Cutting people out of your life is one of the hardest things to do. Whether it’s a friend, partner or family member it takes guts. And if you are going through it, or thinking about it just know it takes all the strength within you to do it.

It took a build-up of events and feelings over 4years to cut someone out of my life and even though it’s nearly been 4years since that decision it is still hard. I cut someone out that is considered an important player in everyone’s life, so I get asked about them a lot. It took me a long time to feel okay and feel essentially, nothing, when answering questions about them. I remember the first year being the hardest, as everything tends to be within the first year. But once you get past the first year you start to heal a wound that they just kept picking at.

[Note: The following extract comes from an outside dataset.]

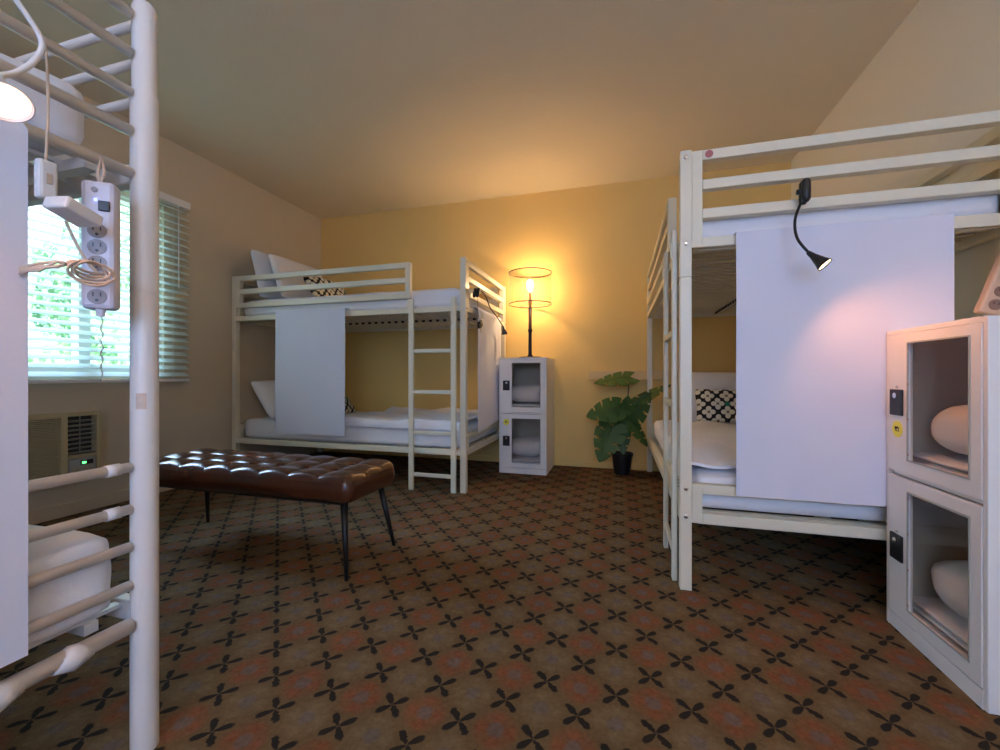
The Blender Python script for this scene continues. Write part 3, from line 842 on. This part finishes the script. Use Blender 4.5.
for i in range(1, NC):
    for j in range(1, NR):
        x = (i/NC-.5)*2*bw; y = (j/NR-.5)*2*bd
        kk = MB(); kk.lathe([(.0005, -.006), (.009, -.006), (.0085, .001), (.005, .004), (.0005, .005)], x, y, 14, Matrix.Translation((0, 0, z1-.022)))
        kk.build('button', LEA, seat, smooth=True)
MB().box(-bw+.05, bw-.05, -bd+.03, bd-.03, z0-.012, z0+.004).build('frame', BLKM, bn)
for sx in (-1, 1):
    for sy in (-1, 1):
        lx, ly = sx*(bw-.055) + (.02 if sx < 0 else 0), sy*(bd-.05)
        MB().tube([(lx, ly, z0-.008), (lx+sx*.045, ly+sy*.045, 0.001)], [.0155, .008], 14).build('leg', BLKM, bn, smooth=True)

# ------------------------------------------------------------------ monstera
pl = thing('potted_plant', 'potted split-leaf plant in a black pot by the yellow wall', 'plant', (.015, 3.60, 0))
MB().lathe([(.001, 0), (.062, 0), (.064, .004), (.082, .150), (.088, .152), (.089, .172), (.082, .173), (.079, .150), (.001, .149)], n=32).build('pot', BLK, pl)
MB().lathe([(.001, .148), (.076, .148), (.04, .158), (.001, .160)], n=24).build('soil', SOIL, pl, smooth=True)
def leaf(base, tip, L, W, nrm, seed, cup=.12):
    """monstera blade from petiole end 'base' toward 'tip'; nrm = face direction"""
    b = Vector(base); d = (Vector(tip)-b).normalized(); n = Vector(nrm); n = (n-d*n.dot(d)).normalized(); s = d.cross(n)
    rnd = random.Random(seed)
    k = MB(); NL = 4
    def wid(t):  # half width along midrib
        return W/2*(math.sin(PI*min(1, (t*.93+.07))**.62))**.75 if t < .995 else .0
    def P(t, f, lift=0):
        a = f*wid(t)
        droop = -cup*L*(t**1.6) - .35*cup*abs(a)/W*L
        back = .20*L*abs(f)*(1-t)**2            # heart lobes behind the base
        fwd = .16*L*abs(f)**1.5*t
        return b + d*(t*L - back*1.2 + fwd*.5) + s*a + n*(droop+lift)
    for sg in (-1, 1):
        V = {}
        n_t = NL*10
        for q in range(n_t):
            t0, t1 = q/n_t, (q+1)/n_t
            ph0 = (t0*NL) % 1; lobe_i = int(t0*NL+1e-6)
            for j in range(5):
                f0, f1 = j/5, (j+1)/5
                # notch: gap near lobe borders in outer part
                gapw = .20 if .12 < t0 < .90 else 0
                if f0 >= (.35 if ph0 > .88 else .55) and ph0 > 1-gapw-1e-6 and gapw: continue
                k.poly([P(t0, sg*f0), P(t0, sg*f1), P(t1, sg*f1), P(t1, sg*f0)])
    bmesh.ops.remove_doubles(k.bm, verts=k.bm.verts, dist=1e-5)
    o = k.build('leaf', LEG, pl, smooth=True, solid=.0025)
    mid = [P(q/8, 0, .002) for q in range(9)]
    MB().tube(mid, [.003-.0025*q/8 for q in range(9)], 6).build('midrib', STEM, o, smooth=True)
    return o
def petiole(end, x0=0, y0=0, bow=.03):
    e = Vector(end); p0 = Vector((x0, y0, .15)); m1 = p0*.5+e*.5+Vector((-(e.x)*bow*3, 0, .04))
    pts = [p0]+[(p0*(1-u)**2 + m1*2*u*(1-u) + e*u*u) for u in [i/8 for i in range(1, 9)]]
    MB().tube(pts, .0048, 8).build('stem', STEM, pl, smooth=True)
# (blade base, tip, length, width, normal) in plant coordinates; plant x right, z up, camera towards -y
LV = [((.06, -.02, .80), (-.175, -.08, .775), .27, .22, (0, -.50, .85)),
      ((.09, -.03, .59), (.34, -.10, .75), .30, .16, (-.35, -.50, .75)),
      ((-.03, -.05, .55), (-.26, -.12, .49), .25, .22, (-.10, -.90, .45)),
      ((.02, -.05, .54), (-.17, -.12, .42), .24, .15, (-.1, -.75, .65)),
      ((-.07, -.08, .40), (-.17, -.17, .15), .29, .26, (-.2, -.93, .30)),
      ((.07, -.04, .43), (.215, -.09, .66), .27, .17, (.3, -.90, .20)),
      ((.06, -.05, .44), (.19, -.16, .28), .23, .13, (.3, -.60, .75)),
      ((.02, -.03, .42), (.04, -.10, .63), .22, .17, (-.2, -.85, .3)),
      ((.0, -.04, .40), (.01, -.14, .19), .22, .14, (.1, -.9, .35)),
      ((-.02, .0, .44), (-.10, .03, .58), .18, .14, (-.3, -.7, .5))]
for i, (b, tp, L, W, n) in enumerate(LV):
    leaf(b, tp, L, W, n, i, .10); petiole(b, .018*math.cos(i*2.1), .018*math.sin(i*2.1))

# pink sticker on right bunk end guard
rb = [o for o in bpy.data.objects if o.name == 'bunk_bed.001'][0]
st = MB().lathe([(.0005, 0), (.014, 0), (.014, .0008), (.0005, .0008)], n=24,
   M=Matrix.Translation((1.025, -.525+.10, 1.640)) @ Matrix.Rotation(PI/2, 4, 'Y')).build('sticker', PINK, rb)
st['label'] = 'round pink sticker'

# ------------------------------------------------------------------ light
fl = thing('added_uplighter', 'dark standing uplighter with an open metal bowl, added unseen for soft fill', 'lamp', (.45, -1.15, 0))  # added out of view, soft warm fill bounced off the ceiling
MB().lathe([(.001, 0), (.13, 0), (.13, .012), (.02, .02), (.001, .02)], n=36).build('base', BRZ, fl)
MB().lathe([(.001, .018), (.012, .018), (.012, 1.66), (.001, 1.66)], n=16).build('pole', BRZ, fl)
MB().lathe([(.012, 1.64), (.05, 1.65), (.12, 1.70), (.16, 1.76), (.155, 1.762), (.115, 1.708), (.045, 1.66), (.012, 1.655)], n=40).build('bowl', BRZ, fl, smooth=True)
MB().lathe([(.001, 1.655), (.015, 1.656), (.028, 1.69), (.020, 1.715), (.001, 1.722)], n=20).build('bulb', BULB, fl, smooth=True)
ld = bpy.data.lights.new('added_uplighter_light', 'POINT'); ld.energy = 84; ld.color = (1, .67, .36); ld.shadow_soft_size = .025
lo = bpy.data.objects.new('added_uplighter_light', ld); COL.objects.link(lo); lo.location = (.45, -1.15, 1.695)
w = bpy.data.worlds.new('World'); C.world = w; w.use_nodes = True
bg = w.node_tree.nodes['Background']; bg.inputs[0].default_value = (.62, .80, 1.0, 1); bg.inputs[1].default_value = 3.2
sun = bpy.data.lights.new('sun', 'SUN'); sun.energy = 9; sun.angle = R(1); sun.color = (1, .95, .85)
so = bpy.data.objects.new('sun', sun); COL.objects.link(so)
so.rotation_euler = Vector((.72, .10, .80)).to_track_quat('Z', 'Y').to_euler()
def area(name, loc, direction, sx, sy, e, col, portal=False):
    l = bpy.data.lights.new(name, 'AREA'); l.shape = 'RECTANGLE'; l.size = sx; l.size_y = sy; l.energy = e; l.color = col
    o = bpy.data.objects.new(name, l); COL.objects.link(o); o.location = loc
    o.rotation_euler = (-Vector(direction)).to_track_quat('Z', 'Y').to_euler()
    if portal: l.cycles.is_portal = True
    return o
area('window_portal', (XL-.16, (WY0+WY1)/2, (WZ0+WZ1)/2), (1, 0, 0), WZ1-WZ0, WY1-WY0, 1, (1, 1, 1), True)
area('added_front_fill', ((FX0+FX1)/2, YF-.25, 1.5), (0, 1, 0), FX1-FX0+.4, 1.6, 33, (.16, .34, 1.0))  # blue fill added behind the camera, no such source is known
area('sky_daylight', (-5.3, 1.73, 3.5), (2.2, 0, -2.1), 1.6, 2.0, 280, (.45, .64, 1.0))

GROUPS = {'pillow': 'white pillows on the bunk beds', 'cushion': 'patterned cushions on the bunk beds', 'mattress': 'white mattresses on the bunk decks',
          'privacy_cloth': 'privacy cloths hanging on the bunk beds', 'duvet': 'white duvets on the lower bunks', 'locker': 'white two door lockers',
          'folded_sheet': 'folded sheets in the lockers', 'rolled_pillow': 'pillows stuffed in the lockers', 'bunk_bed': 'white metal bunk beds',
          'clip_lamp': 'gooseneck clip lamps on the bunk beds', 'power_strip': 'power strips hung on the bunk beds', 'garden_bush': 'green bushes outside the window'}
for o in bpy.data.objects:
    if o.parent is None and 'label' in o and o.name.split('.')[0] in GROUPS:
        o['group'] = GROUPS[o.name.split('.')[0]]
cd = bpy.data.cameras.new('camera'); cam = bpy.data.objects.new('camera', cd); COL.objects.link(cam)
cam.location = (0, 0, .815); cam.rotation_euler = (R(90), 0, R(16.05)); cd.sensor_width = 36; cd.lens = 15.03; cd.clip_start = .02
C.camera = cam
C.view_settings.view_transform = 'Standard'; C.view_settings.look = 'None'; C.view_settings.gamma = 1
C.view_settings.use_curve_mapping = False; C.view_settings.exposure = 0.8
C.cycles.use_denoising = True; C.cycles.max_bounces = 10; C.cycles.diffuse_bounces = 6; C.cycles.transparent_max_bounces = 16
C.cycles.sample_clamp_indirect = 6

You will suddenly feel lighter for the weight you carried around has gone. I don’t know if I will ever 100% heal, I still have down moments over why I was given such a shitty person in my life but I look back at how far I’ve come without them and I did it all on my own.
Plus I get to hear stories about how they have not changed and It makes my decision feel like the correct one, as it’s so easy to doubt yourself and they will doubt you too.

As I said before it is the hardest thing you can do but at the same time you will find strength you didn’t know you had and it’s important to remember you’re not alone. People will make comments, my favourite one recently about someone not talking to someone in their life, very similar situation to mine was, ‘they’ll come to their senses one day.’ –note the sarcasm on favourite. Your senses were found when you cut them out of your life. Remember that. No one can comment on this situation due to it being so personal. But sadly some people don’t take that into consideration.
I also think its important to remember its okay to be upset, its been 4years and even now ill sometimes have a little cry over things. So don’t feel like it’s a sign of weakness or you did wrong, but it’s a sign that you’re still recovering and its okay.

Don’t be scared to talk about it, when the time comes you’ll be ready to openly discuss it and not feel anything and you’ll realise how far you’ve come.
Be proud.
Be strong.
Become the person you wanted to be without them around.